** BEGIN DATA SEGMENT **

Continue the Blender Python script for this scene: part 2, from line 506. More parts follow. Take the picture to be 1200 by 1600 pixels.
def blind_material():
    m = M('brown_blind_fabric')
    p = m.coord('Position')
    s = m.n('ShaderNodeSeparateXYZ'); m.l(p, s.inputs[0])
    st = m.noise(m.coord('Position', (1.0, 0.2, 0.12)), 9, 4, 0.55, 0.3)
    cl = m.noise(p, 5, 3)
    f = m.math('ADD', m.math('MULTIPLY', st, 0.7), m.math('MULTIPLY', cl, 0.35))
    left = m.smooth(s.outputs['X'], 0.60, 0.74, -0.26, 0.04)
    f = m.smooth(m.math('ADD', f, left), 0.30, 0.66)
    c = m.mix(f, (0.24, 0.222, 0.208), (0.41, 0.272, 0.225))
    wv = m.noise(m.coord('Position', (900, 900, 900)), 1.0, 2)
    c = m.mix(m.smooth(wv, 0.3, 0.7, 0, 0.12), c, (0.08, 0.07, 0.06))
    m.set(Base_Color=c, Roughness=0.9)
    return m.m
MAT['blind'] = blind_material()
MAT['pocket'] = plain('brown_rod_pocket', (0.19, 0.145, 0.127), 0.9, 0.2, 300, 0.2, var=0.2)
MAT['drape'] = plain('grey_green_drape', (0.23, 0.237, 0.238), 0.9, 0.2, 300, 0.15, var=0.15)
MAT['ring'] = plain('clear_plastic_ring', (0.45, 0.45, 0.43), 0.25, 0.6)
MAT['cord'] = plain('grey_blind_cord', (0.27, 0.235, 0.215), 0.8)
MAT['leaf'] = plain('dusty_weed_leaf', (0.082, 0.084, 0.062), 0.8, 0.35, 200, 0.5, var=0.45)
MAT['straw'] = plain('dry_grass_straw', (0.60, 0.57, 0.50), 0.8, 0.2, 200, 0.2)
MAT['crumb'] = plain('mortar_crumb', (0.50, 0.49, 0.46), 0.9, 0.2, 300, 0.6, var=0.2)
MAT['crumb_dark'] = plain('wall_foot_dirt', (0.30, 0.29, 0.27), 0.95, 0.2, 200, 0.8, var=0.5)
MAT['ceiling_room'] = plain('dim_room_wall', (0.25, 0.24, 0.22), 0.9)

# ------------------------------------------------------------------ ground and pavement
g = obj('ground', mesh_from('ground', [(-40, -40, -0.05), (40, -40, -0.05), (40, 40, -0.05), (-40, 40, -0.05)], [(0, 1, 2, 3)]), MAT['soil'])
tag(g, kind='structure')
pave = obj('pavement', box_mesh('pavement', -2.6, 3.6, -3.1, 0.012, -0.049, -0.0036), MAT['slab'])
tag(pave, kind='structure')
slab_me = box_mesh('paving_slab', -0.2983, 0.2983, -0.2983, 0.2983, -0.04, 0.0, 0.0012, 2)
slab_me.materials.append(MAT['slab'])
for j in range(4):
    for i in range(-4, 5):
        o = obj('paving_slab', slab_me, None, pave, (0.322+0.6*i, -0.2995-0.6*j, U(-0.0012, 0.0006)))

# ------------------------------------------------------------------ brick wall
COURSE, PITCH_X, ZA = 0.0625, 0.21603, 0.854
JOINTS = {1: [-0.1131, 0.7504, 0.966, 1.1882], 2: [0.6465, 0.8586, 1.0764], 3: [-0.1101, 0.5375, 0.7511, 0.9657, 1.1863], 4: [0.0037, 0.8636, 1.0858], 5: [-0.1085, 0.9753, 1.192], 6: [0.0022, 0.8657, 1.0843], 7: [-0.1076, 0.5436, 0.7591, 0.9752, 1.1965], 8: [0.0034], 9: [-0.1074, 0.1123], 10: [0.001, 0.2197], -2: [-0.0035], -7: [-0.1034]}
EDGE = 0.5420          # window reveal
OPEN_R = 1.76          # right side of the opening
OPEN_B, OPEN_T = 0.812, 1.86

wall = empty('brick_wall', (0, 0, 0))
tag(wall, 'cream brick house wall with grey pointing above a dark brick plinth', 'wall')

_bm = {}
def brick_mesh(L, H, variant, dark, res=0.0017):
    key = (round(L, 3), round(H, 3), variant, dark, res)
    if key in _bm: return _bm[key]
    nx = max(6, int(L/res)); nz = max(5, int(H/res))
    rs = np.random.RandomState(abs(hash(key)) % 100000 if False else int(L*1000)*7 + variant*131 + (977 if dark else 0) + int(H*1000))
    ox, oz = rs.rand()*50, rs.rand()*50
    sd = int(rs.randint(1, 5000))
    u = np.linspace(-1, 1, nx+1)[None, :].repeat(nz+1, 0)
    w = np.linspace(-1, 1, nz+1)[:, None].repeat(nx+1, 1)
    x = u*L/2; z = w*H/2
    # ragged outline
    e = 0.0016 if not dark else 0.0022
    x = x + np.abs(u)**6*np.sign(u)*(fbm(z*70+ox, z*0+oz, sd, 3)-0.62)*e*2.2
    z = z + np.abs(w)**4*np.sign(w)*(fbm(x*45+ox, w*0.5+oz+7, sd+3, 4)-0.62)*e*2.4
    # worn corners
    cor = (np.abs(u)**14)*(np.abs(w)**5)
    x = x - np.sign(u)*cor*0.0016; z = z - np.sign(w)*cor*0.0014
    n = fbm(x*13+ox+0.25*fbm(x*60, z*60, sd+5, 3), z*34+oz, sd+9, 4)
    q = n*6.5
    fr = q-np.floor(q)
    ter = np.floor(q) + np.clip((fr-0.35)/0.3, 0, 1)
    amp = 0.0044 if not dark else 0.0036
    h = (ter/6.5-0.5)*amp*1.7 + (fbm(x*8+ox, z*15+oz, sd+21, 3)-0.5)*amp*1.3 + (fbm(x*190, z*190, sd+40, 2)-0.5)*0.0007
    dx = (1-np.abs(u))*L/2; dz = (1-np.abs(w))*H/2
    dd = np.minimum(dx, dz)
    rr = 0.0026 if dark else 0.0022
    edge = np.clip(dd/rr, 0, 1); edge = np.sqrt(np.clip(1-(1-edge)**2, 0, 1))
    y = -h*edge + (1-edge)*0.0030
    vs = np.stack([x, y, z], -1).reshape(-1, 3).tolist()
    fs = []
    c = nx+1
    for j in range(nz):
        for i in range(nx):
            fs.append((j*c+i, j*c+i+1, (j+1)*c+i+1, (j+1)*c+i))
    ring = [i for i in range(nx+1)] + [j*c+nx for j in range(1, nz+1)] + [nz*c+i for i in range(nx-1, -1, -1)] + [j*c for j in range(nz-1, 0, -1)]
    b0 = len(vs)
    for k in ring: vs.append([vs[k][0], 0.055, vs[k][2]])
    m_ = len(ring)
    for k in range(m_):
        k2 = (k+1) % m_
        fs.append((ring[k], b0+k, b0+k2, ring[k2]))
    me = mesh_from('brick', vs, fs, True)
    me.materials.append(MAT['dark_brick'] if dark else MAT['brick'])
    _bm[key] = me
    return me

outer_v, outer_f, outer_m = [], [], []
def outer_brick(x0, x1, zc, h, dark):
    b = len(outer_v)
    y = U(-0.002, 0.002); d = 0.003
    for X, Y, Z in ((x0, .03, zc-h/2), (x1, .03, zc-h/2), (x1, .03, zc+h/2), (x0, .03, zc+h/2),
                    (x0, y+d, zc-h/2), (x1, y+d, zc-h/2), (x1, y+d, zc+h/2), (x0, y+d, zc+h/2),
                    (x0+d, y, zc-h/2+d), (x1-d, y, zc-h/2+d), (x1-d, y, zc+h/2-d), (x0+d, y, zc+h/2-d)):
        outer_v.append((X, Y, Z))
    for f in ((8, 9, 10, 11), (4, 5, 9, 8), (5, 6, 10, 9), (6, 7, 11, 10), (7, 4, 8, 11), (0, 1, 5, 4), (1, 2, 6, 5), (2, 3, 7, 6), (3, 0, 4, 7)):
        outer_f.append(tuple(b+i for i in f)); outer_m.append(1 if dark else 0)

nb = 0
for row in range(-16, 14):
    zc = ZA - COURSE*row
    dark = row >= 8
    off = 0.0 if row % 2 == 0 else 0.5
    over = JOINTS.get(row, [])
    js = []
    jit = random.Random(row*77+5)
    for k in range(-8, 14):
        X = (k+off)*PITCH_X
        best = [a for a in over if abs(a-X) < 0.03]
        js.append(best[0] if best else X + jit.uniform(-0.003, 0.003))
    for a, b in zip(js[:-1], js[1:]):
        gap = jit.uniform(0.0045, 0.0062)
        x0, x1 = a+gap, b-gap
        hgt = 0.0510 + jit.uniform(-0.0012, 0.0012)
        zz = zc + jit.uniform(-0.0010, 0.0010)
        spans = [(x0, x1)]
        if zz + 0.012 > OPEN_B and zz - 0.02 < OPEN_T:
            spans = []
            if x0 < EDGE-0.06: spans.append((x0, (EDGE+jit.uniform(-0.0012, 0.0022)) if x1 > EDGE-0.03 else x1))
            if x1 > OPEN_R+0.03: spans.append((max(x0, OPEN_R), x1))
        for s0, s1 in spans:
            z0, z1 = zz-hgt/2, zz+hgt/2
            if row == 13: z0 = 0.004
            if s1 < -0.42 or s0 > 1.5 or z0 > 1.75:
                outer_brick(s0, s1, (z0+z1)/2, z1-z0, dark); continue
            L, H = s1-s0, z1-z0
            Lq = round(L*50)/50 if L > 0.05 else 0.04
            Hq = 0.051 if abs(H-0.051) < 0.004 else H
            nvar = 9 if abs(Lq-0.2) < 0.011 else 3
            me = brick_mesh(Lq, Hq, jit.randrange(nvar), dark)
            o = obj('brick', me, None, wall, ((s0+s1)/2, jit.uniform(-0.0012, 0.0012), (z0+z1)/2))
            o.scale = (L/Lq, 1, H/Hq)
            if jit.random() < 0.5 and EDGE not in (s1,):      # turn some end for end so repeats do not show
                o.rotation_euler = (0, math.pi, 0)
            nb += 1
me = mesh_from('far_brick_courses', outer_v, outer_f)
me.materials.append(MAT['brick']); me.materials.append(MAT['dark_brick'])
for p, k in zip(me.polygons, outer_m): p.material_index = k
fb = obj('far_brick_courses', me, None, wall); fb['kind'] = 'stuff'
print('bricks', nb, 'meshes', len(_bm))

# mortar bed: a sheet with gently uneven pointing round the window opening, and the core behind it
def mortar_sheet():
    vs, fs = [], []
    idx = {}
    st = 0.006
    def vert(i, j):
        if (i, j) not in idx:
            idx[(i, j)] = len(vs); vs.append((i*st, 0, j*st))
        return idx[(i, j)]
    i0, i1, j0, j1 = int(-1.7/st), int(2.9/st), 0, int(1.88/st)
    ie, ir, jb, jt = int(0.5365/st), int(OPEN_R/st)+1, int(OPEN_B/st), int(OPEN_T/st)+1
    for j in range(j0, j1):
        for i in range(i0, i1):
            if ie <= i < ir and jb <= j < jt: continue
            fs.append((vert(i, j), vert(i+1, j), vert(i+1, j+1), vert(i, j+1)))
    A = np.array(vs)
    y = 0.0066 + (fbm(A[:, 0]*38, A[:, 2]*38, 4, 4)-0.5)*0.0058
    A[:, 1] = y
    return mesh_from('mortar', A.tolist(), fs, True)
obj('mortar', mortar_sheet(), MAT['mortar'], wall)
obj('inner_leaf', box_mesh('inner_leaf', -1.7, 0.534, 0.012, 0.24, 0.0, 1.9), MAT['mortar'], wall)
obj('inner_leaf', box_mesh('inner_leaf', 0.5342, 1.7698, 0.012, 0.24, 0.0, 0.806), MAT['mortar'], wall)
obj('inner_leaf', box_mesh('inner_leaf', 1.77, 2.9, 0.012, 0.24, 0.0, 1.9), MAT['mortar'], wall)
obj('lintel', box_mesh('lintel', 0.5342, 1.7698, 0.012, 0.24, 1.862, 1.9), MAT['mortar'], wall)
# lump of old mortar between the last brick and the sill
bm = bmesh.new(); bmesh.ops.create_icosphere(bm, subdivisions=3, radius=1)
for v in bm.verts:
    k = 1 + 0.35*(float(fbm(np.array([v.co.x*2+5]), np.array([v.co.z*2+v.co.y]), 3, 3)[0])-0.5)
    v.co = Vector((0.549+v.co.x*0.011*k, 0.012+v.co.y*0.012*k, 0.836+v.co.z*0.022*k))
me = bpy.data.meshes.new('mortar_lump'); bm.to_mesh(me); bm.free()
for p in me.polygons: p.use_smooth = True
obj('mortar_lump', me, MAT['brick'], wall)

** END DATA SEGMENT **

YOUR TASK:
Write out a verbatim copy of the data, beginning with its first line and ending with the line that contains "0.24, 0.22), 0.9)".

REPLY TO THE EXERCISE:
Continue the Blender Python script for this scene: part 2, from line 506. More parts follow. Take the picture to be 1200 by 1600 pixels.
def blind_material():
    m = M('brown_blind_fabric')
    p = m.coord('Position')
    s = m.n('ShaderNodeSeparateXYZ'); m.l(p, s.inputs[0])
    st = m.noise(m.coord('Position', (1.0, 0.2, 0.12)), 9, 4, 0.55, 0.3)
    cl = m.noise(p, 5, 3)
    f = m.math('ADD', m.math('MULTIPLY', st, 0.7), m.math('MULTIPLY', cl, 0.35))
    left = m.smooth(s.outputs['X'], 0.60, 0.74, -0.26, 0.04)
    f = m.smooth(m.math('ADD', f, left), 0.30, 0.66)
    c = m.mix(f, (0.24, 0.222, 0.208), (0.41, 0.272, 0.225))
    wv = m.noise(m.coord('Position', (900, 900, 900)), 1.0, 2)
    c = m.mix(m.smooth(wv, 0.3, 0.7, 0, 0.12), c, (0.08, 0.07, 0.06))
    m.set(Base_Color=c, Roughness=0.9)
    return m.m
MAT['blind'] = blind_material()
MAT['pocket'] = plain('brown_rod_pocket', (0.19, 0.145, 0.127), 0.9, 0.2, 300, 0.2, var=0.2)
MAT['drape'] = plain('grey_green_drape', (0.23, 0.237, 0.238), 0.9, 0.2, 300, 0.15, var=0.15)
MAT['ring'] = plain('clear_plastic_ring', (0.45, 0.45, 0.43), 0.25, 0.6)
MAT['cord'] = plain('grey_blind_cord', (0.27, 0.235, 0.215), 0.8)
MAT['leaf'] = plain('dusty_weed_leaf', (0.082, 0.084, 0.062), 0.8, 0.35, 200, 0.5, var=0.45)
MAT['straw'] = plain('dry_grass_straw', (0.60, 0.57, 0.50), 0.8, 0.2, 200, 0.2)
MAT['crumb'] = plain('mortar_crumb', (0.50, 0.49, 0.46), 0.9, 0.2, 300, 0.6, var=0.2)
MAT['crumb_dark'] = plain('wall_foot_dirt', (0.30, 0.29, 0.27), 0.95, 0.2, 200, 0.8, var=0.5)
MAT['ceiling_room'] = plain('dim_room_wall', (0.25, 0.24, 0.22), 0.9)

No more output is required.